= Provided material =
########################################
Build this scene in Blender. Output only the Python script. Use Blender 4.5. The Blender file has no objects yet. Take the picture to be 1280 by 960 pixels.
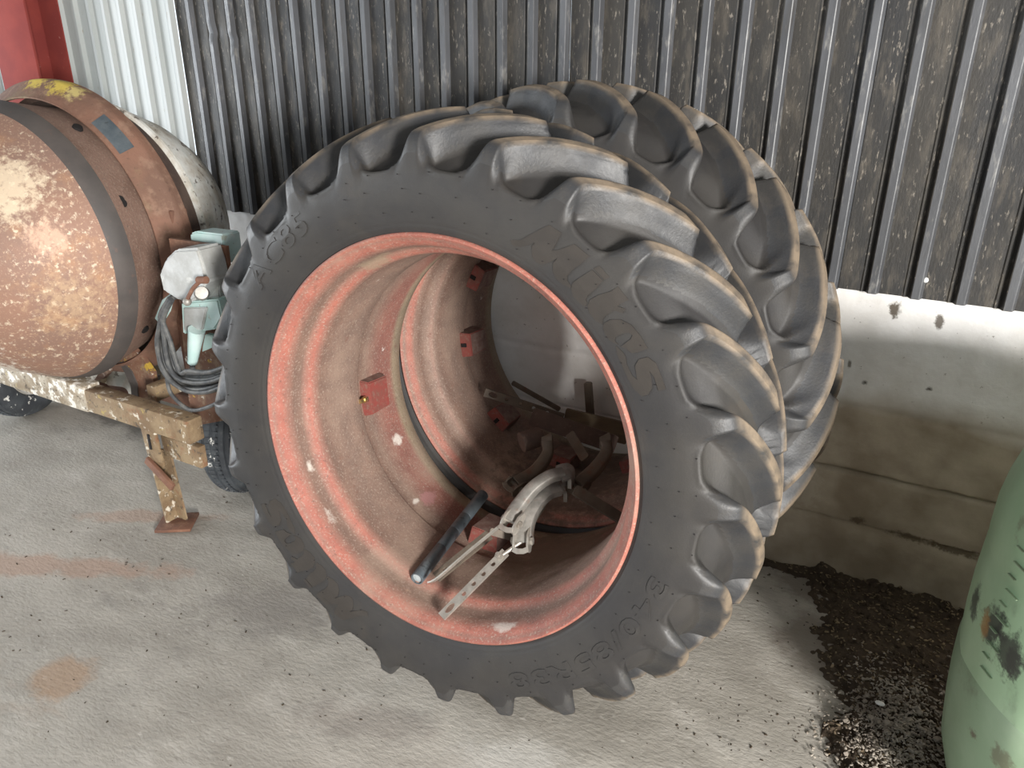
import bpy, bmesh, math, random
import numpy as np
from mathutils import Vector, Matrix
random.seed(7); rng = np.random.default_rng(7)
S = bpy.context.scene
COL = S.collection
H = 1.63                                       # eye height above the floor
F = 960.0
# ------------------------------------------------------------------ camera
def _unit(v): v = np.array(v, float); return v/np.linalg.norm(v)
_d = _unit([-15, 2290, F])
_x = -1882.0; _y = -(_x*_d[0]+F*_d[2])/_d[1]
_X = -_unit([_x, _y, F]); _Z = -_d; _Y = np.cross(_Z, _X)
R = np.array([_X, _Y, _Z])                     # world axes in lens axes (right, down, forward)
cam_d = bpy.data.cameras.new('camera'); cam = bpy.data.objects.new('camera', cam_d); COL.objects.link(cam)
cam_d.sensor_width = 36; cam_d.lens = F/1280*36; cam_d.clip_start = .05
m = Matrix(((R[0,0], -R[0,1], -R[0,2], 0), (R[1,0], -R[1,1], -R[1,2], 0), (R[2,0], -R[2,1], -R[2,2], H), (0,0,0,1)))
cam.matrix_world = m; S.camera = cam
# ------------------------------------------------------------------ world, light, exposure
w = bpy.data.worlds.new('sky'); S.world = w; w.use_nodes = True
wb = w.node_tree.nodes['Background']; wb.inputs[0].default_value = (.80, .90, 1.0, 1); wb.inputs[1].default_value = .85
def area(name, loc, target, sx, sy, power, color):
    l = bpy.data.lights.new(name, 'AREA'); l.shape = 'RECTANGLE'; l.size = sx; l.size_y = sy; l.energy = power; l.color = color
    o = bpy.data.objects.new(name, l); COL.objects.link(o); o.location = loc
    o.rotation_euler = (Vector(target)-Vector(loc)).to_track_quat('-Z', 'Y').to_euler(); return o
area('daylight_of_left_doorway', (-8.6, -.9, 1.6), (-2.4, 1.6, .9), 2.6, 2.4, 190, (.93, .97, 1.0))
area('daylight_of_right_doorway', (3.4, -2.0, 1.65), (-.6, 2.0, .8), .8, .9, 310, (1.0, .97, .93))
S.view_settings.view_transform = 'Standard'; S.view_settings.look = 'None'
S.view_settings.gamma = 1; S.view_settings.exposure = 1.05
try: S.view_settings.use_curve_mapping = False
except Exception: pass

# ------------------------------------------------------------------ helpers
def ray(px, py): return R @ np.array([(px-640)/F, (py-480)/F, 1.0])
def atY(px, py, y):
    r = ray(px, py); p = r*(y/r[1]); p[2] += H; return Vector(p)
def onfloor(px, py, z=0.0):
    r = ray(px, py); p = r*((z-H)/r[2]); p[2] += H; return Vector(p)
def tag(o, label=None, cat=None, group=None, kind=None):
    if label: o['label'] = label
    if cat: o['category'] = cat
    if group: o['group'] = group
    if kind: o['kind'] = kind
    return o
def empty(name, loc, label, cat, group=None):
    o = bpy.data.objects.new(name, None); COL.objects.link(o); o.location = loc; o.empty_display_size = .05
    return tag(o, label, cat, group)
def link(name, me, mats, parent=None, smooth=None, mw=None):
    o = bpy.data.objects.new(name, me); COL.objects.link(o)
    for mt in (mats if isinstance(mats, (list, tuple)) else [mats]): me.materials.append(mt)
    if parent is not None:
        o.parent = parent
    if mw is not None: o.matrix_local = mw
    if smooth is not None:
        for p in me.polygons: p.use_smooth = True
        try: me.set_sharp_from_angle(angle=math.radians(smooth))
        except Exception: pass
    return o
def bm_obj(name, bm, mats, parent=None, smooth=35, world=True):
    """bm in world coordinates; parent is an unrotated empty/mesh -> shift to its local frame"""
    bmesh.ops.recalc_face_normals(bm, faces=bm.faces)
    me = bpy.data.meshes.new(name)
    org = Vector((0,0,0))
    if parent is not None:
        bpy.context.view_layer.update() if False else None
        org = wloc(parent)
    else:
        vs = [v.co for v in bm.verts]
        cx = sum(v.x for v in vs)/len(vs); cy = sum(v.y for v in vs)/len(vs); cz = min(v.z for v in vs); org = Vector((cx, cy, cz))
    bmesh.ops.translate(bm, verts=bm.verts, vec=-org)
    bm.to_mesh(me); bm.free()
    o = link(name, me, mats, parent, smooth)
    if parent is None: o.location = org
    return o
def wloc(o):
    p = Vector((0,0,0))
    while o is not None: p += o.location; o = o.parent
    return p
def box(bm, c, size, rot=None, bevel=0.0):
    r = bmesh.ops.create_cube(bm, size=1); vs = r['verts']
    bmesh.ops.scale(bm, vec=size, verts=vs)
    if bevel:
        es = list({e for v in vs for e in v.link_edges})
        rb = bmesh.ops.bevel(bm, geom=es, offset=bevel, segments=2, affect='EDGES', profile=.5)
        vs = list({v for f in rb['faces'] for v in f.verts} | {v for v in vs if v.is_valid})
        # collect whole island
        seen = set(vs); st = list(vs)
        while st:
            v = st.pop()
            for e in v.link_edges:
                q = e.other_vert(v)
                if q not in seen: seen.add(q); st.append(q)
        vs = list(seen)
    if rot is not None: bmesh.ops.transform(bm, matrix=rot.to_4x4(), verts=vs)
    bmesh.ops.translate(bm, vec=Vector(c), verts=vs)
    return vs
def cyl(bm, p0, p1, r0, r1=None, n=20, caps=True):
    p0 = Vector(p0); p1 = Vector(p1); r1 = r0 if r1 is None else r1
    d = (p1-p0); q = d.to_track_quat('Z', 'Y').to_matrix().to_4x4()
    r = bmesh.ops.create_cone(bm, cap_ends=caps, segments=n, radius1=r0, radius2=r1, depth=d.length)
    bmesh.ops.transform(bm, matrix=Matrix.Translation((p0+p1)/2) @ q, verts=r['verts']); return r['verts']
def smooth_path(pts, k=8):
    P = [Vector(p) for p in pts]; out = []
    for i in range(len(P)-1):
        a = P[max(i-1, 0)]; b = P[i]; c = P[i+1]; d = P[min(i+2, len(P)-1)]
        for j in range(k):
            t = j/k
            out.append(.5*((2*b)+(c-a)*t+(2*a-5*b+4*c-d)*t*t+(3*b-a-3*c+d)*t**3))
    out.append(P[-1]); return out
def sweep(bm, path, prof, scale=None, up=None, closed_prof=True, roll=0.0):
    """sweep a 2D profile [(x,y)..] along path; x axis ~ side, y axis ~ up"""
    n = len(path); rings = []
    up = Vector(up) if up is not None else Vector((0, 0, 1)); prev = None
    for i, p in enumerate(path):
        t = (path[min(i+1, n-1)]-path[max(i-1, 0)]).normalized()
        if prev is None: u = (up - t*up.dot(t)).normalized()
        else: u = (prev - t*prev.dot(t)).normalized()
        prev = u; s = t.cross(u)
        k = 1.0 if scale is None else (scale(i/(n-1)) if callable(scale) else scale)
        if not isinstance(k, tuple): k = (k, k)
        rings.append([bm.verts.new(p + s*(x*k[0]) + u*(y*k[1])) for x, y in prof])
    m_ = len(prof)
    for a, b in zip(rings, rings[1:]):
        for j in range(m_ if closed_prof else m_-1):
            bm.faces.new((a[j], a[(j+1) % m_], b[(j+1) % m_], b[j]))
    if closed_prof:
        bm.faces.new(rings[0][::-1]); bm.faces.new(rings[-1])
    return rings
def circ(r, n=12): return [(r*math.cos(2*math.pi*i/n), r*math.sin(2*math.pi*i/n)) for i in range(n)]
def tube(bm, pts, r, n=10, k=8, scale=None): sweep(bm, smooth_path(pts, k) if k > 1 else [Vector(p) for p in pts], circ(r, n), scale)
def prism(bm, poly, origin, ax, ay, az, h):
    """extrude 2D polygon by h along az"""
    o = Vector(origin); ax = Vector(ax); ay = Vector(ay); az = Vector(az)
    a = [bm.verts.new(o+ax*x+ay*y) for x, y in poly]; b = [bm.verts.new(o+ax*x+ay*y+az*h) for x, y in poly]
    n = len(poly); bm.faces.new(a[::-1]); bm.faces.new(b)
    for i in range(n): bm.faces.new((a[i], a[(i+1) % n], b[(i+1) % n], b[i]))
def revolve(name, prof, origin, axis, mats, parent=None, n=128, cols=None, closed=True, smooth=40, up=(0,0,1), wob=0.0, arc=None):
    """prof list of (a, r [,matidx]); closed loop in a-r plane"""
    org = np.array(origin, float); ax = _unit(axis); u = _unit(np.cross(ax, up)); v = np.cross(u, ax)
    P = np.array([(p[0], p[1]) for p in prof]); k = len(P)
    full = arc is None
    th = np.linspace(0, 2*math.pi, n, endpoint=False) if full else np.radians(np.linspace(arc[0], arc[1], n))
    rad = np.ones(n) + wob*np.sin(2*th+1)+wob*.5*np.sin(5*th)
    V = (org + ax*P[None, :, 0:1] + (np.cos(th)*rad)[:, None, None]*u*P[None, :, 1:2] + (np.sin(th)*rad)[:, None, None]*v*P[None, :, 1:2]).reshape(-1, 3)
    kk = k if closed else k-1; nn = n if full else n-1
    I, J = np.meshgrid(np.arange(nn), np.arange(kk), indexing='ij'); I2 = (I+1) % n; J2 = (J+1) % k
    Fq = np.stack([I*k+J, I2*k+J, I2*k+J2, I*k+J2], -1).reshape(-1, 4)
    off = wloc(parent) if parent is not None else Vector(origin)
    V = V-np.array(off)
    me = grid_mesh(name, V, Fq)
    if cols is not None:
        at = me.color_attributes.new('tint', 'FLOAT_COLOR', 'POINT')
        C = np.tile(np.c_[np.array(cols, float), np.ones(k)][None], (n, 1, 1)).reshape(-1)
        at.data.foreach_set('color', C.astype(np.float32))
    o = link(name, me, mats, parent, smooth)
    if parent is None: o.location = off
    if not closed or not full: pass
    return o
def grid_mesh(name, V, Fq):
    me = bpy.data.meshes.new(name); V = np.asarray(V, np.float32); Fq = np.asarray(Fq, np.int32)
    me.vertices.add(len(V)); me.vertices.foreach_set('co', V.reshape(-1))
    me.loops.add(Fq.size); me.loops.foreach_set('vertex_index', Fq.reshape(-1))
    me.polygons.add(len(Fq)); me.polygons.foreach_set('loop_start', np.arange(0, Fq.size, 4, dtype=np.int32))
    me.update(calc_edges=True); me.validate(); return me
def copy_child(o, parent, mat_local):
    c = o.copy(); COL.objects.link(c); c.parent = parent; c.matrix_local = mat_local; return c

# ------------------------------------------------------------------ materials
def mat(name, base, base2=None, scale=6, rough=.7, metal=0, layers=(), bump=.15, bscale=60, tint=False, coord='Object', spec=.5, stretch=None, rough2=None, lohi=(.35, .65)):
    mt = bpy.data.materials.new(name); mt.use_nodes = True; nt = mt.node_tree; N = nt.nodes; L = nt.links
    bs = N['Principled BSDF']
    tc = N.new('ShaderNodeTexCoord'); src = tc.outputs[coord]
    if stretch:
        mp = N.new('ShaderNodeMapping'); mp.inputs['Scale'].default_value = stretch; L.new(src, mp.inputs['Vector']); ssrc = mp.outputs[0]
    else: ssrc = src
    def noise(sc, det=5, s=None, ro=.6):
        n = N.new('ShaderNodeTexNoise'); n.inputs['Scale'].default_value = sc; n.inputs['Detail'].default_value = det; n.inputs['Roughness'].default_value = ro
        L.new(s or ssrc, n.inputs['Vector']); return n.outputs['Fac']
    def ramp(f, lo, hi):
        r = N.new('ShaderNodeMapRange'); r.inputs['From Min'].default_value = lo; r.inputs['From Max'].default_value = hi; r.interpolation_type = 'SMOOTHSTEP'
        L.new(f, r.inputs['Value']); return r.outputs[0]
    def mix(f, a, b, mode='MIX'):
        m_ = N.new('ShaderNodeMix'); m_.data_type = 'RGBA'; m_.blend_type = mode
        if isinstance(f, (int, float)): m_.inputs[0].default_value = f
        else: L.new(f, m_.inputs[0])
        for s, v in ((6, a), (7, b)):
            if hasattr(v, 'node'): L.new(v, m_.inputs[s])
            else: m_.inputs[s].default_value = (*v, 1)
        return m_.outputs[2]
    c = mix(ramp(noise(scale), *lohi), base, base2 or base)
    if tint:
        a = N.new('ShaderNodeAttribute'); a.attribute_name = 'tint'
        v = mix(ramp(noise(scale), .3, .7), base, base2 or base)
        c = mix(1.0, a.outputs['Color'], v, 'MULTIPLY')
    rg = None
    for ly in layers:                      # (colour, scale, lo, hi, strength[, rough[, stretched?]])
        f = ramp(noise(ly[1], 6, None, .65), ly[2], ly[3])
        mm = N.new('ShaderNodeMath'); mm.operation = 'MULTIPLY'; mm.inputs[1].default_value = ly[4]; L.new(f, mm.inputs[0])
        c = mix(mm.outputs[0], c, ly[0])
    L.new(c, bs.inputs['Base Color'])
    if rough2 is not None:
        r_ = N.new('ShaderNodeMapRange'); L.new(noise(scale*2.3), r_.inputs['Value']); r_.inputs['From Min'].default_value = .3; r_.inputs['From Max'].default_value = .7
        r_.inputs['To Min'].default_value = rough; r_.inputs['To Max'].default_value = rough2; L.new(r_.outputs[0], bs.inputs['Roughness'])
    else: bs.inputs['Roughness'].default_value = rough
    bs.inputs['Metallic'].default_value = metal; bs.inputs['Specular IOR Level'].default_value = spec
    if bump:
        b = N.new('ShaderNodeBump'); b.inputs['Strength'].default_value = bump; b.inputs['Distance'].default_value = .004
        L.new(noise(bscale, 6), b.inputs['Height']); L.new(b.outputs[0], bs.inputs['Normal'])
    mt['h'] = 1
    return mt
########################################
= Exercise =
Where does the word "scene" appear in the listing? List each line that holds it.

= Exercise response =
Build this scene in Blender. Output only the Python script. Use Blender 4.5. The Blender file has no objects yet. Take the picture to be 1280 by 960 pixels.
S = bpy.context.scene